▸ WORK TO DO
Identify all lines below that hold "parts" and collect them.

Stored data:
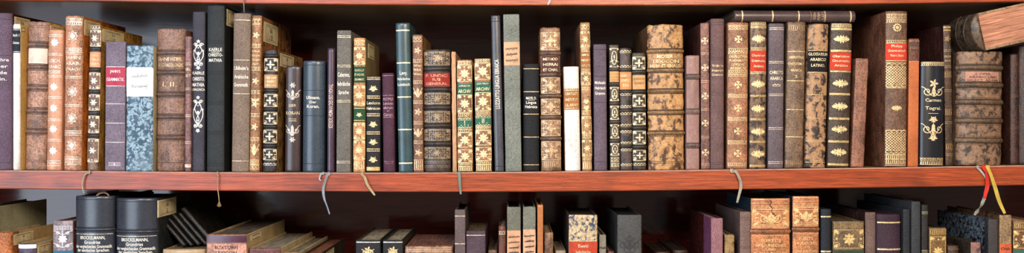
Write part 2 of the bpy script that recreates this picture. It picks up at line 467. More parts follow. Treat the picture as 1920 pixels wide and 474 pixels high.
    for c, p in pens.items():
        if not p.f: continue
        lim = hw*.985
        V = [S(max(-lim, min(lim, x*k)), tz(y), .00042) for x, y in p.v]
        me = sp.data; n0, f0 = len(me.vertices), len(me.polygons)
        ov = [v.co.copy() for v in me.vertices]+V; of = [tuple(q.vertices) for q in me.polygons]+[tuple(i+n0 for i in f) for f in p.f]
        mi = [q.material_index for q in me.polygons]+[len(me.materials)]*len(p.f); sm = [q.use_smooth for q in me.polygons]+[False]*len(p.f)
        me.materials.append(gold(c) if sum(c) > 260 and c[0] > c[2]+15 else mat('plain', c)); mats = list(me.materials)
        m2 = bpy.data.meshes.new('spine'); m2.from_pydata([tuple(v) for v in ov], [], of)
        for q in mats: m2.materials.append(q)
        m2.polygons.foreach_set('material_index', mi); m2.polygons.foreach_set('use_smooth', sm); m2.update()
        sp.data = m2; bpy.data.meshes.remove(me)
    for c, lst in texts.items():
        V = []; F = []
        for t, py, hp, wd, rot, xo in lst:
            vs, fs, tw = glyphs(t); sy = hp/.7; sx = min(wd/max(tw, .01), sy*1.5); bse = len(V)
            for x, y in vs:
                x, y = x*sx, y*sy
                if rot: x, y = -y, x
                X = max(-hw*.97, min(hw*.97, (x+xo)*k)); V.append(S(X, tz(py-y), .0006))
            F += [tuple(i+bse for i in f) for f in fs]
        meshobj('title_lettering', V, F, gold(c) if c[0] > c[2]+25 and sum(c) > 300 else mat('plain', c), root)
    if mark:
        px0, px1, y0, y1, txt = mark
        X1 = Xb + hw + tilt*h*.8
        dd = lambda px: X1*D/((px-960)*K)-D
        d0, d1 = dd(px0)-sb, dd(px1)-sb
        z0 = (237-y1)*K*(D+d0+sb)/D-zb; z1 = (237-y0)*K*(D+d0+sb)/D-zb
        z1 = min(z1, h-.004)
        x = hw+.0004
        lb = boxmesh('shelfmark_label', hw-.0004, x, d0, d1, z0, z1, mat('paper', (222, 205, 160)), root, 0)
        V = []; F = []; wy, wz = d1-d0, z1-z0
        def rect(a, b_, c_, d_):
            i = len(V); V.extend([(x+.0002, a, c_), (x+.0002, b_, c_), (x+.0002, b_, d_), (x+.0002, a, d_)]); F.append((i, i+1, i+2, i+3))
        for q in (.1, .17):
            e = .0004; A0, A1, B0, B1 = d0+wy*q, d1-wy*q, z0+wz*q, z1-wz*q
            rect(A0, A1, B0, B0+e); rect(A0, A1, B1-e, B1); rect(A0, A0+e, B0, B1); rect(A1-e, A1, B0, B1)
        for li, t in enumerate(txt.split('/')):
            vs, fs, tw = glyphs(t); sz = wz*.30; i0 = len(V); s_ = min(sz, wy*.5/max(tw, .01)*1.0)
            for gx, gy in vs: V.append((x+.0002, (d0+d1)/2+gx*s_*1.3, (z0+z1)/2+(wz*.16 if li == 0 else -wz*.2)+gy*sz))
            F += [tuple(i+i0 for i in f) for f in fs]
        meshobj('shelfmark_writing', V, F, mat('plain', INK), lb)
    return root
# ---------------------------------------------------------------- the bookcase
def board(name, top, bot, y0, y1, mat_, parent, px0=-330, px1=2250, n=60, lip=0.0):
    V = []; F = []
    for i in range(n+1):
        px = px0+(px1-px0)*i/n; X = (px-960)*K
        t = (237-smooth(top, px))*K if callable(top) is False else top(px); b = (237-smooth(bot, px))*K if callable(bot) is False else bot(px)
        e = .0012
        V += [(X, y0+e, b), (X, y0, b+e), (X, y0, t-e), (X, y0+e, t), (X, y1, t), (X, y1, b)]
    for i in range(n):
        for j in range(6): F.append((i*6+j, (i+1)*6+j, (i+1)*6+(j+1) % 6, i*6+(j+1) % 6))
    F.append((0,1,2,3,4,5)); F.append(tuple(n*6+j for j in (5,4,3,2,1,0)))
    o = meshobj(name, V, F, mat_, parent)
    if name == 'shelf_edging':
        o.data.materials.append(M_DUST)
        o.data.polygons.foreach_set('material_index', [1 if (i < n*6 and i % 6 in (2, 3)) else 0 for i in range(len(F))])
    return o
M_DUST = mat('paper', (176, 140, 122))
M_EDGE = wood_edge()
M_SHELF = dark_wood((128, 104, 72), .22, 'dark_stained_shelf_wood', .6)
M_BACK = dark_wood((84, 34, 27), .11, 'dark_red_back_panel', .5)
case = thing('bookcase', 'long wooden bookcase with red-brown shelf edges and a dark red back panel', 'bookcase', (0, 0, 0))
UPT = [(x, y-37) for x, y in UPB]
LOT = [(-400, LOW), (2300, LOW)]; LOB = [(-400, LOW+38), (2300, LOW+38)]
for nm, top, bot in (('upper', UPT, UPB), ('middle', MIDT, MIDB), ('lower', LOT, LOB)):
    s = board('shelf_board', top, bot, .012, DEPTH, M_SHELF, case)
    board('shelf_edging', [(x, y) for x, y in top], bot, 0, .0125, M_EDGE, s)['label'] = 'glossy red-brown front edge'
XL, XR = (-330-960)*K, (2250-960)*K
boxmesh('back_panel', XL-.03, XR+.03, DEPTH, DEPTH+.012, (237-LOW-60)*K, .26+.25, M_BACK, case)
for x in (XL-.03, XR):
    boxmesh('side_panel', x, x+.03, 0, DEPTH, (237-LOW-60)*K, .26+.25, M_EDGE, case)
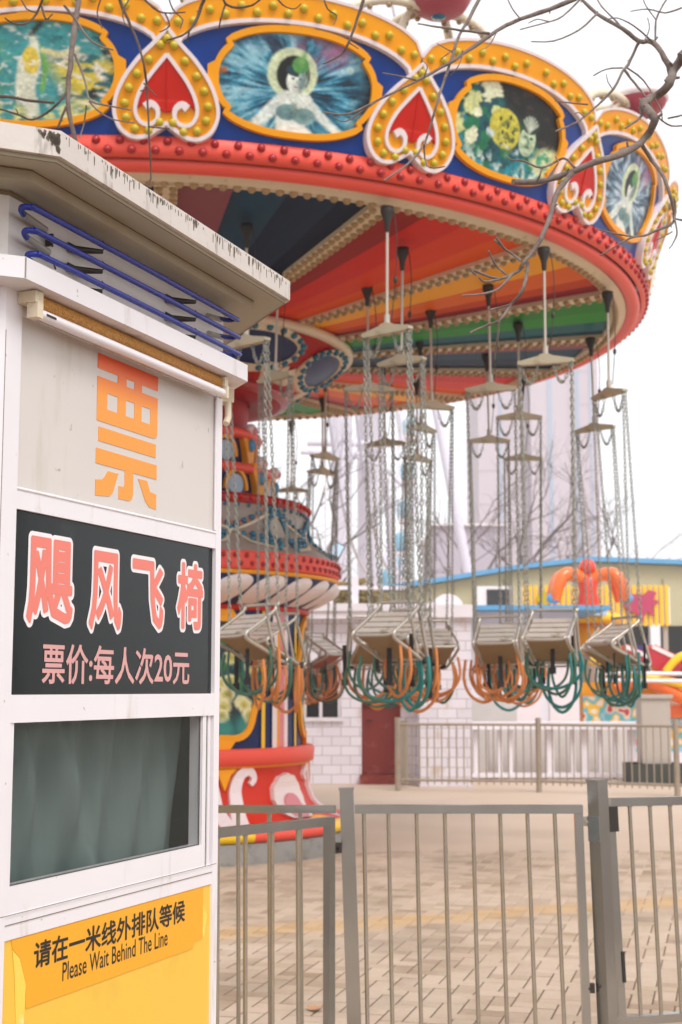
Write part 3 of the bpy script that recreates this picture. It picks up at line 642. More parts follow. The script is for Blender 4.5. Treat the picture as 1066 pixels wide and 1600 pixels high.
for k in range(9):
    a = -18 + 40 * k
    q = MB(); patch(q, [(-.42, 3.19), (.42, 3.19), (.36, 3.10), (.2, 3.03), (.06, 2.985), (-.06, 2.985), (-.2, 3.03), (-.36, 3.10)], on(dome_r, a, .012), on(dome_r, a, -.03)); q.build('dome_panel', peach, ride)
    q = MB(); c1 = [Vector(p[:2]) for p in smooth_pts([(-.48, 3.13, 0), (-.36, 3.09, 0), (-.18, 3.005, 0), (0, 2.95, 0), (.18, 3.005, 0), (.36, 3.09, 0), (.48, 3.13, 0)], 4)]
    band(q, c1, .022, on(dome_r, a, -.01), on(dome_r, a, .022)); q.build('dome_trim', cream, ride); q = MB()
    c2 = [Vector(p[:2]) for p in smooth_pts([(-.5, 2.775, 0), (-.3, 2.80, 0), (-.12, 2.84, 0), (0, 2.95, 0), (.12, 2.84, 0), (.3, 2.80, 0), (.5, 2.775, 0)], 4)]
    band(q, c2, .022, on(dome_r, a, -.01), on(dome_r, a, .022)); q.build('dome_trim', cream, ride)
    f_ = on(dome_r, a, .02)
    for i, p in enumerate(c1[1::2]): teals.append(f_(p[0], p[1] + .05)); 
    for p in c2[1::2]: teals.append(f_(p[0], p[1] + .035)); teals.append(f_(p[0] + .03, p[1] + .085)) if abs(p[0]) > .1 else None
    q = MB(); pts_ = [f_(.27 * math.cos(rad(t)) * .55, 2.95 + .20 * math.sin(rad(t))) for t in range(-10, 191, 20)]; q.tube([f_(.53 + .13 * math.cos(rad(t)), 2.93 + .20 * math.sin(rad(t))) for t in range(-30, 211, 15)], .016, 6); q.build('teal_hoop', teal, ride)
    q = MB()
    patch(q, [(.53 + .11 * math.cos(rad(t)), 2.90 + .20 * math.sin(rad(t)) if t <= 180 else 2.83) for t in range(0, 181, 15)], on(dome_r, a, .016), on(dome_r, a, -.02)); q.build('hoop_panel', grey_box, ride)
    for t in range(-40, 221, 26): teals.append(f_(.53 + .155 * math.cos(rad(t)), 2.92 + .215 * math.sin(rad(t))))
bulbs('teal_bulb', teals, .029, teal)
q = MB(); q.lathe([(1.41, 3.20), (1.425, 3.215), (1.44, 3.25), (1.425, 3.29), (1.36, 3.305), (1.1, 3.31)], 72); q.build('dome_ring', redstud, ride)
bulbs('dome_ring_bulb', [pol(1.44, 4.5 * k, 3.25) for k in range(80)], .026, red)
bulbs('dome_bead', [pol(1.415, 5 * k, 3.185) for k in range(72)], .02, teal)
# --- upper drums with carved brackets
q = MB(); q.lathe([(1.02, 3.30), (1.04, 3.55)], 64); q.build('lower_drum', navy, ride)
q = MB(); q.lathe([(1.04, 3.55), (1.09, 3.56), (1.10, 3.60), (1.085, 3.64), (.88, 3.65)], 64); q.build('lower_drum_ring', coral, ride)
q = MB(); q.lathe([(.86, 3.65), (.88, 3.93)], 64); q.build('upper_drum', navy, ride)
q = MB(); q.lathe([(.88, 3.92), (.95, 3.93), (.97, 3.97), (.95, 4.01), (.80, 4.02)], 64); q.build('upper_drum_ring', coral, ride)
q = MB(); q.lathe([(.81, 4.02), (.83, 4.40), (.9, 4.5)], 64); q.build('neck', bell_red, ride)
for n_, r0, z0, h, cnt, ph in (('lower', 1.05, 3.32, .30, 10, -62), ('upper', .89, 3.67, .30, 8, -66)):
    for k in range(cnt):
        a = ph + 360 / cnt * k; rf = lambda z, r0=r0: r0
        q = MB(); patch(q, [(-.05, z0), (.05, z0), (.075, z0 + .12), (.13, z0 + .24), (.11, z0 + h + .04), (-.11, z0 + h + .04), (-.13, z0 + .24), (-.075, z0 + .12)], on(rf, a, .05), on(rf, a, -.02)); br = q.build('bracket', orange, ride)
        q = MB(); q.ball(pol(r0 + .045, a, z0 + h + .05), .062, 14, 8, 0, (1, 1, 1.1)); q.build('bracket_knob', pinkwhite, br)
        q = MB(); q.ball(pol(r0 + .075, a, z0 + h + .04), .045, 12, 8); q.build('bracket_rose', pink, br)
        q = MB(); q.ball(pol(r0 + .055, a, z0 + .2), .045, 10, 6, 0, (1, 1, 1.5)); q.build('bracket_gem', sky_blue, br)
        q = MB(); a2 = a + 180 / cnt; band(q, [Vector((.13 * math.cos(rad(t)), z0 + .06 + .19 * math.sin(rad(t)))) for t in range(0, 181, 20)], .035, on(rf, a2, -.01), on(rf, a2, .03)); q.build('arch', orange, ride)
        q = MB(); patch(q, [(.09 * math.cos(rad(t)), z0 + .11 + .10 * math.sin(rad(t))) for t in range(0, 360, 20)], on(rf, a2, .015), on(rf, a2, -.01)); q.build('medallion', pale_blue, ride)
# --- inverted bell under the ceiling
BP = [(.84, 4.33), (.95, 4.30), (1.10, 4.31), (1.19, 4.36), (1.20, 4.41), (1.30, 4.47), (1.50, 4.58), (1.68, 4.70), (1.80, 4.81)]
def bell_r(z):
    for (r0, z0), (r1, z1) in zip(BP[3:], BP[4:]):
        if z <= z1: return r0 + (r1 - r0) * max(0, z - z0) / (z1 - z0)
    return 1.80
q = MB(); q.lathe(BP, 72); q.build('bell', bell_red, ride)
q = MB(); q.lathe([(1.15, 4.33), (1.22, 4.34), (1.24, 4.38), (1.22, 4.42), (1.18, 4.43)], 64); q.build('bell_ring', redstud, ride)
bt = []
for k in range(8):
    a = -52 + 45 * k
    oz_ = lambda t: 4.665 + (.10 if math.sin(t) > 0 else .155) * math.sin(t)
    q = MB(); nn = 6; na = 32; f_ = on(bell_r, a, .012)
    q.add([f_(.47 * i / nn * math.cos(2 * math.pi * j / na), 4.665 + (oz_(2 * math.pi * j / na) - 4.665) * i / nn) for i in range(nn + 1) for j in range(na)], [(i * na + j, i * na + (j + 1) % na, (i + 1) * na + (j + 1) % na, (i + 1) * na + j) for i in range(nn) for j in range(na)], 0, True); q.build('bell_oval', navy, ride)
    q = MB(); band(q, [Vector((.51 * math.cos(rad(t)), 4.665 + (oz_(rad(t)) - 4.665) * 1.12)) for t in range(0, 360, 10)], .05, on(bell_r, a, 0), on(bell_r, a, .035), True); q.build('bell_trim', cream, ride)
    for t in range(0, 360, 18): bt.append(on(bell_r, a, .045)(.51 * math.cos(rad(t)), 4.665 + (oz_(rad(t)) - 4.665) * 1.12))
    for i in range(6):
        x = (-.30 + .12 * i); q = MB(); patch(q, [(x * .6 - .025, 4.44), (x * .6 + .03, 4.44), (x + .05, 4.535), (x, 4.56), (x - .05, 4.535)], on(bell_r, a + 22.5, .03), on(bell_r, a + 22.5, -.03)); q.build('bell_fan', cream, ride)
    q = MB(); disc(q, 0, 4.41, .13, .05, on(bell_r, a, .015)); q.build('bell_disc', pink, ride)
    q = MB(); band(q, [Vector((.52 * math.cos(rad(t)), 4.66 + .185 * math.sin(rad(t)))) for t in range(200, 341, 14)], .02, on(bell_r, a, -.02), on(bell_r, a, .03)); q.build('bell_gold', orange, ride)
bulbs('bell_bulb', bt, .034, teal)
q = MB(); q.lathe([(1.76, 4.80), (1.85, 4.79), (1.88, 4.81), (1.88, 4.86), (1.80, 4.88)], 80); q.build('bell_rim', cream, ride)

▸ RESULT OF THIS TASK
Write part 2 of the bpy script that recreates this picture. It picks up at line 467. More parts follow. Treat the picture as 1920 pixels wide and 474 pixels high.
Write part 3 of the bpy script that recreates this picture. It picks up at line 642. More parts follow. The script is for Blender 4.5. Treat the picture as 1066 pixels wide and 1600 pixels high.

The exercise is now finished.